PROBLEM DESCRIPTION. All of the data must be printed exactly; please include every line.
BEGIN
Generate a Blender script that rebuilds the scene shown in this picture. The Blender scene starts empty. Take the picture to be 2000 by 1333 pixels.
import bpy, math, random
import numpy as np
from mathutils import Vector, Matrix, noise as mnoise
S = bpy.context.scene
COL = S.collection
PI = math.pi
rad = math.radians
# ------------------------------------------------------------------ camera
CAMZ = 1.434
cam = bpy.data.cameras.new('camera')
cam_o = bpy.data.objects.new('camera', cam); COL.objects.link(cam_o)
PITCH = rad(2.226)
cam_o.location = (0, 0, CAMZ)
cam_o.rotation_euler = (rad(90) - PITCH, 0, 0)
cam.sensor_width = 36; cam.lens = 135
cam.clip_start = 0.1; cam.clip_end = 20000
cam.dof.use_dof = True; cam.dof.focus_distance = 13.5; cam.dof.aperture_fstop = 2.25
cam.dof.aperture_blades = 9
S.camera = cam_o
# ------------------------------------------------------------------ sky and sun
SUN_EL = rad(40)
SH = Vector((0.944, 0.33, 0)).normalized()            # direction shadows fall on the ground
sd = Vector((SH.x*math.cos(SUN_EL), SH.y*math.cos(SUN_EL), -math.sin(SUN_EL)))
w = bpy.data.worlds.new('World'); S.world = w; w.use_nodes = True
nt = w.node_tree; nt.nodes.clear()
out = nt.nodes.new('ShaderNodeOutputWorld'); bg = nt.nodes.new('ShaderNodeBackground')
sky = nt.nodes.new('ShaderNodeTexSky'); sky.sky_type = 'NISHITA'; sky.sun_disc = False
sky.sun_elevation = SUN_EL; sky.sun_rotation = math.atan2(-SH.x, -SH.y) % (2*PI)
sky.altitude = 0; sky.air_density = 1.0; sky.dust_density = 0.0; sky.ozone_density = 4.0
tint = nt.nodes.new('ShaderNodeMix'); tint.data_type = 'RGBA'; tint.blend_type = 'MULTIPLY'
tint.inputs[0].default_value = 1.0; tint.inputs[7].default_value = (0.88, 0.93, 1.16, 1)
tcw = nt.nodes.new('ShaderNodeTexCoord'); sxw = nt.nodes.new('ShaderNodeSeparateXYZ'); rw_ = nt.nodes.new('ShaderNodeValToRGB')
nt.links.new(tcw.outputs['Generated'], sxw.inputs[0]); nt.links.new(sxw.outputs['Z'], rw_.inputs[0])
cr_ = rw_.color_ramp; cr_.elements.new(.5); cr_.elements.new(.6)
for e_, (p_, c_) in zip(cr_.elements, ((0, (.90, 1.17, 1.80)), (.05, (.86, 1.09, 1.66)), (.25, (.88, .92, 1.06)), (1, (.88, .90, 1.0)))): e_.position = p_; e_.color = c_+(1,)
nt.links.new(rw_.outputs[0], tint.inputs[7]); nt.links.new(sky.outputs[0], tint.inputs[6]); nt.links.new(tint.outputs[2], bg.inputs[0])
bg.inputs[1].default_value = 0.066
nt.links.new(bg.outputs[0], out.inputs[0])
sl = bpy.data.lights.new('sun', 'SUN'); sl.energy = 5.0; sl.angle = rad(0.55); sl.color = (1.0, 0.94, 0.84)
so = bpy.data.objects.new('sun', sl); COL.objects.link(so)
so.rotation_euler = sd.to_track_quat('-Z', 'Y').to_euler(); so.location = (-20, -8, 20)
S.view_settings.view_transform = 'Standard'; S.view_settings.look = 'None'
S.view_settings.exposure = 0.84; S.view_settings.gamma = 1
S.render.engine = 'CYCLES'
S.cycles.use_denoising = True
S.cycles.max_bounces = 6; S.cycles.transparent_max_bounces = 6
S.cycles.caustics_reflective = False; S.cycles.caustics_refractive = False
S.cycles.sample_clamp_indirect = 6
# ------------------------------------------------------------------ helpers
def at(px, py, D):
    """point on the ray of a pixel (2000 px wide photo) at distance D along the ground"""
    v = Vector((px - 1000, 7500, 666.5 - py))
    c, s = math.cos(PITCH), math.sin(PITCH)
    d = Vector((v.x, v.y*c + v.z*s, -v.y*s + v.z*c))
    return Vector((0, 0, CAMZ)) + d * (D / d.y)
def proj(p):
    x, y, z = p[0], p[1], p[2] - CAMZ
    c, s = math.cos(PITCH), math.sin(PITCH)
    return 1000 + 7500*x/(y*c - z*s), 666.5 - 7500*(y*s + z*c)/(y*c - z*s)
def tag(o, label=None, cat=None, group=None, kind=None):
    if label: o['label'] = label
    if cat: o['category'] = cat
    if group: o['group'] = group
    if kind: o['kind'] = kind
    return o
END
WRITTEN RESPONSE.
Generate a Blender script that rebuilds the scene shown in this picture. The Blender scene starts empty. Take the picture to be 2000 by 1333 pixels.
import bpy, math, random
import numpy as np
from mathutils import Vector, Matrix, noise as mnoise
S = bpy.context.scene
COL = S.collection
PI = math.pi
rad = math.radians
# ------------------------------------------------------------------ camera
CAMZ = 1.434
cam = bpy.data.cameras.new('camera')
cam_o = bpy.data.objects.new('camera', cam); COL.objects.link(cam_o)
PITCH = rad(2.226)
cam_o.location = (0, 0, CAMZ)
cam_o.rotation_euler = (rad(90) - PITCH, 0, 0)
cam.sensor_width = 36; cam.lens = 135
cam.clip_start = 0.1; cam.clip_end = 20000
cam.dof.use_dof = True; cam.dof.focus_distance = 13.5; cam.dof.aperture_fstop = 2.25
cam.dof.aperture_blades = 9
S.camera = cam_o
# ------------------------------------------------------------------ sky and sun
SUN_EL = rad(40)
SH = Vector((0.944, 0.33, 0)).normalized()            # direction shadows fall on the ground
sd = Vector((SH.x*math.cos(SUN_EL), SH.y*math.cos(SUN_EL), -math.sin(SUN_EL)))
w = bpy.data.worlds.new('World'); S.world = w; w.use_nodes = True
nt = w.node_tree; nt.nodes.clear()
out = nt.nodes.new('ShaderNodeOutputWorld'); bg = nt.nodes.new('ShaderNodeBackground')
sky = nt.nodes.new('ShaderNodeTexSky'); sky.sky_type = 'NISHITA'; sky.sun_disc = False
sky.sun_elevation = SUN_EL; sky.sun_rotation = math.atan2(-SH.x, -SH.y) % (2*PI)
sky.altitude = 0; sky.air_density = 1.0; sky.dust_density = 0.0; sky.ozone_density = 4.0
tint = nt.nodes.new('ShaderNodeMix'); tint.data_type = 'RGBA'; tint.blend_type = 'MULTIPLY'
tint.inputs[0].default_value = 1.0; tint.inputs[7].default_value = (0.88, 0.93, 1.16, 1)
tcw = nt.nodes.new('ShaderNodeTexCoord'); sxw = nt.nodes.new('ShaderNodeSeparateXYZ'); rw_ = nt.nodes.new('ShaderNodeValToRGB')
nt.links.new(tcw.outputs['Generated'], sxw.inputs[0]); nt.links.new(sxw.outputs['Z'], rw_.inputs[0])
cr_ = rw_.color_ramp; cr_.elements.new(.5); cr_.elements.new(.6)
for e_, (p_, c_) in zip(cr_.elements, ((0, (.90, 1.17, 1.80)), (.05, (.86, 1.09, 1.66)), (.25, (.88, .92, 1.06)), (1, (.88, .90, 1.0)))): e_.position = p_; e_.color = c_+(1,)
nt.links.new(rw_.outputs[0], tint.inputs[7]); nt.links.new(sky.outputs[0], tint.inputs[6]); nt.links.new(tint.outputs[2], bg.inputs[0])
bg.inputs[1].default_value = 0.066
nt.links.new(bg.outputs[0], out.inputs[0])
sl = bpy.data.lights.new('sun', 'SUN'); sl.energy = 5.0; sl.angle = rad(0.55); sl.color = (1.0, 0.94, 0.84)
so = bpy.data.objects.new('sun', sl); COL.objects.link(so)
so.rotation_euler = sd.to_track_quat('-Z', 'Y').to_euler(); so.location = (-20, -8, 20)
S.view_settings.view_transform = 'Standard'; S.view_settings.look = 'None'
S.view_settings.exposure = 0.84; S.view_settings.gamma = 1
S.render.engine = 'CYCLES'
S.cycles.use_denoising = True
S.cycles.max_bounces = 6; S.cycles.transparent_max_bounces = 6
S.cycles.caustics_reflective = False; S.cycles.caustics_refractive = False
S.cycles.sample_clamp_indirect = 6
# ------------------------------------------------------------------ helpers
def at(px, py, D):
    """point on the ray of a pixel (2000 px wide photo) at distance D along the ground"""
    v = Vector((px - 1000, 7500, 666.5 - py))
    c, s = math.cos(PITCH), math.sin(PITCH)
    d = Vector((v.x, v.y*c + v.z*s, -v.y*s + v.z*c))
    return Vector((0, 0, CAMZ)) + d * (D / d.y)
def proj(p):
    x, y, z = p[0], p[1], p[2] - CAMZ
    c, s = math.cos(PITCH), math.sin(PITCH)
    return 1000 + 7500*x/(y*c - z*s), 666.5 - 7500*(y*s + z*c)/(y*c - z*s)
def tag(o, label=None, cat=None, group=None, kind=None):
    if label: o['label'] = label
    if cat: o['category'] = cat
    if group: o['group'] = group
    if kind: o['kind'] = kind
    return o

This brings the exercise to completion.